Bogdanovich parte dalle origini di Buster, dalle sue prime parti nei cortometraggi di Roscoe (Fatty) Artbuckle, e prosegue con i film scritti, diretti ed interpretati da Buster, in quello che risulta un documentario tributo alla memoria di Keaton dall’impostazione semplice e lineare, quasi televisivo. Il co-produttore del film e il direttore della fotografia – in occasione della 75a Mostra del Cinema di Venezia – hanno raccontato che il montaggio è avvenuto nell’arco di un anno, ed è stato suddiviso in due fasi: dapprima la parte relativa alla documentazione e successivamente quella riguardante le interviste. Quest’ultime inoltre sono state girate nello stesso luogo, ma per non risultare ridondanti e ripetitive hanno cercato di variare le inquadrature il più possibile affinché potessero sembrare diversi collocazioni. Peter Bogdanovich, negli ultimi venti minuti, ha deciso di omaggiare il grande maestro attraverso una breve analisi di alcuni dei suoi film più noti, lasciando spazio a un lato critico che accompagna l’approfondimento. Narra ovviamente anche del crollo di Keaton in seguito non solo all’avvento del sonoro, ma anche, e soprattutto, al carcere mentale a cui la MGM lo ha costretto. L’imposizione di una struttura precisa e il dover scrivere sulla carta ogni singola questione riguardante un suo film in produzione, ha fatto sì che l’arte di Keaton, fatta soprattutto di gag improvvisate, venisse sventrata fino a costringerlo a un ricovero forzato in manicomio.

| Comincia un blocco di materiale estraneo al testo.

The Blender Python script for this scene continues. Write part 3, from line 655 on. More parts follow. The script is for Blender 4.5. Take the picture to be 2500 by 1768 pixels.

Bogdanovich si sofferma anche sulla fase meno nota della carriera di Keaton, che lo vede protagonista di numerosi spot pubblicitari slapstick, e anche quella in cui lo si vede recitare in film profondamente drammatici: purtroppo solo in età avanzata, perché come sostiene anche Bogdanovich, forse quella direzione avrebbe potuto mantenere il suo genio artistico più a lungo, magari senza farlo sprofondare nell’alcol e nella depressione.